Task details:
Repeat the whole of the data, keeping every detail the same.

START Input

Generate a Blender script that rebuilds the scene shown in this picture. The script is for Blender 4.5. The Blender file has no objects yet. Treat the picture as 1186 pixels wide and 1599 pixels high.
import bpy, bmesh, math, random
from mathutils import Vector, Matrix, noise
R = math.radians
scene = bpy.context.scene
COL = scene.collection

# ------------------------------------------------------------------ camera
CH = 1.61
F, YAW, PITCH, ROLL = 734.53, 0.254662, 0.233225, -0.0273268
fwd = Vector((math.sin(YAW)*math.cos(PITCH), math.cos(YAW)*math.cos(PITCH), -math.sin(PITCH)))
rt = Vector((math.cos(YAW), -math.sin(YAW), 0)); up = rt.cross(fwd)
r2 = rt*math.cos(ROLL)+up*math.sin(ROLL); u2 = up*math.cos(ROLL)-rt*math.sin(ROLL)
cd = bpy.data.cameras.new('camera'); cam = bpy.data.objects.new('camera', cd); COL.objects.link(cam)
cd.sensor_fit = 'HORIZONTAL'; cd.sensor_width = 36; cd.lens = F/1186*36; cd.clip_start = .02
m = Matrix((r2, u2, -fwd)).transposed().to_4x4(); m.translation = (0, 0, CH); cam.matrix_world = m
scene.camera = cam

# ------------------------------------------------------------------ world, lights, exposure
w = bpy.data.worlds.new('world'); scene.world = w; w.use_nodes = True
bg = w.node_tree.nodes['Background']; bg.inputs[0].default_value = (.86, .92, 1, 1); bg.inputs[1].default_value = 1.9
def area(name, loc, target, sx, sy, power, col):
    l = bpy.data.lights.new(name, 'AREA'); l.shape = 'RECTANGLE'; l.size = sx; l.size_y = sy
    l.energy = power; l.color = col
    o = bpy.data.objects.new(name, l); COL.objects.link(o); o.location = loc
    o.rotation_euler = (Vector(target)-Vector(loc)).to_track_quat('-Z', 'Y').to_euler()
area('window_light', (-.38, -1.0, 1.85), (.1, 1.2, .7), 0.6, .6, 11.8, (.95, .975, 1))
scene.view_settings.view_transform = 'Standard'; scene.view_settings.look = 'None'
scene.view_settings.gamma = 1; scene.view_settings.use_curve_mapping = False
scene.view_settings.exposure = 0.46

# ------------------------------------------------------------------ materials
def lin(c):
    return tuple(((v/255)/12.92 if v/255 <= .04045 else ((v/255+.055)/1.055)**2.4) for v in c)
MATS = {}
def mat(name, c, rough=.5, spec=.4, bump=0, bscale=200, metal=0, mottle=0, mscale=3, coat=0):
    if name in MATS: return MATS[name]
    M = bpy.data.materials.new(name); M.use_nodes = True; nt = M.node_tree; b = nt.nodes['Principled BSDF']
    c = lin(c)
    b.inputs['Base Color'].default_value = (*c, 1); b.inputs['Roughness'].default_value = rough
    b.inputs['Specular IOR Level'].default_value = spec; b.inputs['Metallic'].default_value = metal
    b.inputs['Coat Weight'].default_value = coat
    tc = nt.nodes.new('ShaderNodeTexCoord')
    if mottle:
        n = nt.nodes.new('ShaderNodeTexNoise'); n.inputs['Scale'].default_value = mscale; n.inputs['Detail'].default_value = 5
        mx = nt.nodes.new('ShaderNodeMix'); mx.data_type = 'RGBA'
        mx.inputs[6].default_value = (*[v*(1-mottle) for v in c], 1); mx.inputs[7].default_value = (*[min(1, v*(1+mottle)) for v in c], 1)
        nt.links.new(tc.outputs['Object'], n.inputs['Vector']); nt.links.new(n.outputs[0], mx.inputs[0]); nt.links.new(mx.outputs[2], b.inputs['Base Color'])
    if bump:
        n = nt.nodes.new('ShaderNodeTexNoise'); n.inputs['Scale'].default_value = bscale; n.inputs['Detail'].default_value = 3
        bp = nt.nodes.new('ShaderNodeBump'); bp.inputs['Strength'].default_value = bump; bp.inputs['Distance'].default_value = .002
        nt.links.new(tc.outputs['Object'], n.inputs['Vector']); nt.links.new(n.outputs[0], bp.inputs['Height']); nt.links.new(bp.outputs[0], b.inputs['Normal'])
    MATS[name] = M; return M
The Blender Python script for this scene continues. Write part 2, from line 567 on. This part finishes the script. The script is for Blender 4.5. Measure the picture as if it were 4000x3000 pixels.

END Input

Solution for this task:
Generate a Blender script that rebuilds the scene shown in this picture. The script is for Blender 4.5. The Blender file has no objects yet. Treat the picture as 1186 pixels wide and 1599 pixels high.
import bpy, bmesh, math, random
from mathutils import Vector, Matrix, noise
R = math.radians
scene = bpy.context.scene
COL = scene.collection

# ------------------------------------------------------------------ camera
CH = 1.61
F, YAW, PITCH, ROLL = 734.53, 0.254662, 0.233225, -0.0273268
fwd = Vector((math.sin(YAW)*math.cos(PITCH), math.cos(YAW)*math.cos(PITCH), -math.sin(PITCH)))
rt = Vector((math.cos(YAW), -math.sin(YAW), 0)); up = rt.cross(fwd)
r2 = rt*math.cos(ROLL)+up*math.sin(ROLL); u2 = up*math.cos(ROLL)-rt*math.sin(ROLL)
cd = bpy.data.cameras.new('camera'); cam = bpy.data.objects.new('camera', cd); COL.objects.link(cam)
cd.sensor_fit = 'HORIZONTAL'; cd.sensor_width = 36; cd.lens = F/1186*36; cd.clip_start = .02
m = Matrix((r2, u2, -fwd)).transposed().to_4x4(); m.translation = (0, 0, CH); cam.matrix_world = m
scene.camera = cam

# ------------------------------------------------------------------ world, lights, exposure
w = bpy.data.worlds.new('world'); scene.world = w; w.use_nodes = True
bg = w.node_tree.nodes['Background']; bg.inputs[0].default_value = (.86, .92, 1, 1); bg.inputs[1].default_value = 1.9
def area(name, loc, target, sx, sy, power, col):
    l = bpy.data.lights.new(name, 'AREA'); l.shape = 'RECTANGLE'; l.size = sx; l.size_y = sy
    l.energy = power; l.color = col
    o = bpy.data.objects.new(name, l); COL.objects.link(o); o.location = loc
    o.rotation_euler = (Vector(target)-Vector(loc)).to_track_quat('-Z', 'Y').to_euler()
area('window_light', (-.38, -1.0, 1.85), (.1, 1.2, .7), 0.6, .6, 11.8, (.95, .975, 1))
scene.view_settings.view_transform = 'Standard'; scene.view_settings.look = 'None'
scene.view_settings.gamma = 1; scene.view_settings.use_curve_mapping = False
scene.view_settings.exposure = 0.46

# ------------------------------------------------------------------ materials
def lin(c):
    return tuple(((v/255)/12.92 if v/255 <= .04045 else ((v/255+.055)/1.055)**2.4) for v in c)
MATS = {}
def mat(name, c, rough=.5, spec=.4, bump=0, bscale=200, metal=0, mottle=0, mscale=3, coat=0):
    if name in MATS: return MATS[name]
    M = bpy.data.materials.new(name); M.use_nodes = True; nt = M.node_tree; b = nt.nodes['Principled BSDF']
    c = lin(c)
    b.inputs['Base Color'].default_value = (*c, 1); b.inputs['Roughness'].default_value = rough
    b.inputs['Specular IOR Level'].default_value = spec; b.inputs['Metallic'].default_value = metal
    b.inputs['Coat Weight'].default_value = coat
    tc = nt.nodes.new('ShaderNodeTexCoord')
    if mottle:
        n = nt.nodes.new('ShaderNodeTexNoise'); n.inputs['Scale'].default_value = mscale; n.inputs['Detail'].default_value = 5
        mx = nt.nodes.new('ShaderNodeMix'); mx.data_type = 'RGBA'
        mx.inputs[6].default_value = (*[v*(1-mottle) for v in c], 1); mx.inputs[7].default_value = (*[min(1, v*(1+mottle)) for v in c], 1)
        nt.links.new(tc.outputs['Object'], n.inputs['Vector']); nt.links.new(n.outputs[0], mx.inputs[0]); nt.links.new(mx.outputs[2], b.inputs['Base Color'])
    if bump:
        n = nt.nodes.new('ShaderNodeTexNoise'); n.inputs['Scale'].default_value = bscale; n.inputs['Detail'].default_value = 3
        bp = nt.nodes.new('ShaderNodeBump'); bp.inputs['Strength'].default_value = bump; bp.inputs['Distance'].default_value = .002
        nt.links.new(tc.outputs['Object'], n.inputs['Vector']); nt.links.new(n.outputs[0], bp.inputs['Height']); nt.links.new(bp.outputs[0], b.inputs['Normal'])
    MATS[name] = M; return M
The Blender Python script for this scene continues. Write part 2, from line 567 on. This part finishes the script. The script is for Blender 4.5. Measure the picture as if it were 4000x3000 pixels.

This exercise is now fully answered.